Flash forward four years, and here I am again—less tired but still anxious and unsure of what the future holds. My experience at BC has been so wonderful and fulfilling that I’ve found myself more and more terrified of what will happen once my graduation cap lands on the ground and the last moving box is taped up.
Life as a BC senior is much more exciting than life as a high school senior, but the future is proportionally more scary. Some nights you’re standing on the coffee table belting out “Mr. Brightside” with your roommates, and some nights you’re alone in your twin XL thinking about when will be the last time you sing that song as a BC student.
Some things about post-graduate life are givens—I’ll go home, I’ll move to New York, start working, and hopefully save up so I can retire when I’m 65. But everything else that’s going to happen along the way—all the little things that fill up our lives with meaning, suffering, purpose, and love—what those things will be, I cannot know.

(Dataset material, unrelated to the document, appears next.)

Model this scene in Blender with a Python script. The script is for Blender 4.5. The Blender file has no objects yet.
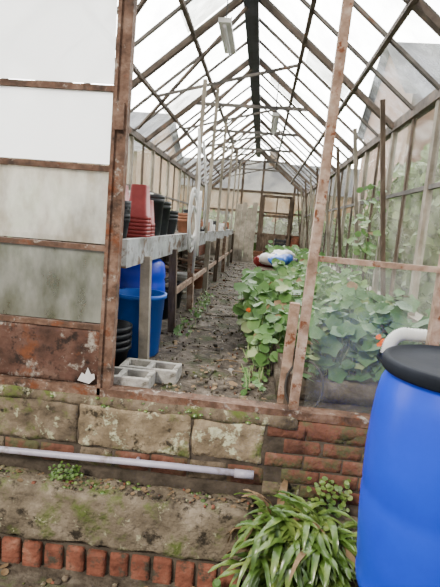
import bpy, bmesh, math, random
from mathutils import Vector, Matrix, noise
random.seed(7)
R=random.random
def U(a,b): return a+(b-a)*R()
scene=bpy.context.scene
# ---------- camera
EYE=Vector((0,0,1.05)); YAW=math.radians(4.5); PIT=math.radians(8.7); ROLL=math.radians(4.5); FPX=460
f=Vector((-math.sin(YAW)*math.cos(PIT),math.cos(YAW)*math.cos(PIT),-math.sin(PIT)))
r0=f.cross(Vector((0,0,1))).normalized(); u0=r0.cross(f)
r=(r0*math.cos(ROLL)+u0*math.sin(ROLL)); u=(u0*math.cos(ROLL)-r0*math.sin(ROLL))
cd=bpy.data.cameras.new('camera'); cam=bpy.data.objects.new('camera',cd); scene.collection.objects.link(cam)
cam.matrix_world=Matrix(((r.x,u.x,-f.x,EYE.x),(r.y,u.y,-f.y,EYE.y),(r.z,u.z,-f.z,EYE.z),(0,0,0,1)))
cd.sensor_width=36; cd.lens=FPX/587*36; cd.clip_start=0.05; cd.clip_end=300
scene.camera=cam
# ---------- materials
def newmat(n):
    m=bpy.data.materials.new(n); m.use_nodes=True; nt=m.node_tree; nt.nodes.clear(); return m,nt,nt.nodes,nt.links
def ramp(N,cols):
    cr=N.new('ShaderNodeValToRGB'); e=cr.color_ramp.elements
    while len(e)>1: e.remove(e[-1])
    e[0].position=cols[0][0]; e[0].color=(*cols[0][1],1)
    for p,c in cols[1:]:
        x=e.new(p); x.color=(*c,1)
    return cr
def M(name,cols,scale=5,rough=.8,bump=.3,spec=.3,stretch=(1,1,1),spots=None,metal=0,rand=0,sss=0,bscale=None):
    m,nt,N,L=newmat(name)
    tc=N.new('ShaderNodeTexCoord'); mp=N.new('ShaderNodeMapping'); mp.inputs['Scale'].default_value=stretch
    L.new(tc.outputs['Object'],mp.inputs[0])
    nz=N.new('ShaderNodeTexNoise'); nz.inputs['Scale'].default_value=scale; nz.inputs['Detail'].default_value=8; nz.inputs['Roughness'].default_value=.65
    L.new(mp.outputs[0],nz.inputs['Vector'])
    cr=ramp(N,cols); L.new(nz.outputs[0],cr.inputs[0]); col=cr.outputs[0]
    for s in (spots or []):
        n2=N.new('ShaderNodeTexNoise'); n2.inputs['Scale'].default_value=s[1]; n2.inputs['Detail'].default_value=6; n2.inputs['Roughness'].default_value=.7
        L.new(tc.outputs['Object'],n2.inputs['Vector'])
        r2=ramp(N,[(s[2],(0,0,0)),(s[3],(1,1,1))]); L.new(n2.outputs[0],r2.inputs[0])
        mx=N.new('ShaderNodeMixRGB'); L.new(r2.outputs[0],mx.inputs[0]); L.new(col,mx.inputs[1]); mx.inputs[2].default_value=(*s[0],1); col=mx.outputs[0]
    b=N.new('ShaderNodeBsdfPrincipled'); L.new(col,b.inputs['Base Color']); b.inputs['Roughness'].default_value=rough
    b.inputs['Specular IOR Level'].default_value=spec; b.inputs['Metallic'].default_value=metal
    if bump:
        bp=N.new('ShaderNodeBump'); bp.inputs['Strength'].default_value=bump; bp.inputs['Distance'].default_value=.02
        n3=N.new('ShaderNodeTexNoise'); n3.inputs['Scale'].default_value=bscale or scale*3; n3.inputs['Detail'].default_value=8
        L.new(mp.outputs[0],n3.inputs['Vector']); L.new(n3.outputs[0],bp.inputs['Height']); L.new(bp.outputs[0],b.inputs['Normal'])
    o=N.new('ShaderNodeOutputMaterial')
    if sss:
        tr=N.new('ShaderNodeBsdfTranslucent'); L.new(col,tr.inputs[0]); ms=N.new('ShaderNodeMixShader'); ms.inputs[0].default_value=sss
        L.new(b.outputs[0],ms.inputs[1]); L.new(tr.outputs[0],ms.inputs[2]); L.new(ms.outputs[0],o.inputs[0])
    else: L.new(b.outputs[0],o.inputs[0])
    return m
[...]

When I find myself feeling this way, petrified of the unknown, I ground myself by returning to the writing that has helped me make sense of the senseless in the past. Sometimes this means sifting through Grace Christensen’s Heights columns. My personal favorites are “Eel Sex and Other Unanswered Questions” and “Goodbye and a Guy Named Steve.”
When I first read these two columns, I was still an editor for The Heights, and they remind me not only of what a strong and poetic voice sounds like, but how I have developed my own voice in these past four years. As I write this column, I hope that I can achieve even an ounce of what Christensen did in her writing.

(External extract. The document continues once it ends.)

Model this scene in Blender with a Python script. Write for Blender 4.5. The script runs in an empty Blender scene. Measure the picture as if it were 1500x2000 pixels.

Other times, the works I turn to are more tangible books off the shelf. A personal favorite is All the King’s Men by Robert Penn Warren. While this book is full of “quotable quotes” (if that’s even a real thing, by my account all quotes are “quotable” if you quote them), my favorite is quite hefty, but worth the read:
“Which is nonsense, for whatever you live is Life. That is something to remember when you meet the old classmate who says, “Well now, on our last expedition up the Congo-” or the one who says, “Gee, I got the sweetest little wife and three of the swellest kids ever-” You must remember it when you sit in hotel lobbies or lean over bars to talk to the bartender or walk down a dark street at night, in early March, and stare into a lighted window. And remember little Susie has adenoids and the bread is probably burned, and turn up the street, for the time has come to hand me down that walking cane, for I got to catch that midnight train, for all my sin is taken away. For whatever you live is life”
When I first read this paragraph, I was still that high school senior reluctantly completing my AP Literature homework. It felt like my life was disintegrating before me, losing its meaning by the second, and suddenly the words of a political novelist writing in 1946 turned my world upside down.
What I was feeling was a kind of nonsense, for whatever you live is Life. Even if things changed drastically and I was no longer sure about anything at all, everyday I woke up and pushed through another day, because what I was living was Life.
There’s so much pressure to embark in a new phase of your life with vigor, excitement, and romanticism. There’s so much pressure to be everything, to be everywhere, and to be confident in all of it. To be the “old classmate” who has thrilling post-graduate stories to tell and a happy family to boot. To have a dazzling LinkedIn and a glamorous Instagram, to “lean over bars to talk to the bartender,” and catch that midnight train going anywhere. But life doesn’t really work like that.
In reality, sometimes you burn your toast, innocent kids get sick, and you walk home alone at night. But on good days and bad, whatever you live is Life. When I’m crossing that stage in a few weeks and the sun is shining down on a graduating class prepared ever to excel, I’m going to remind myself that whatever I choose to live, it will be Life. And whatever you choose to live will be Life too.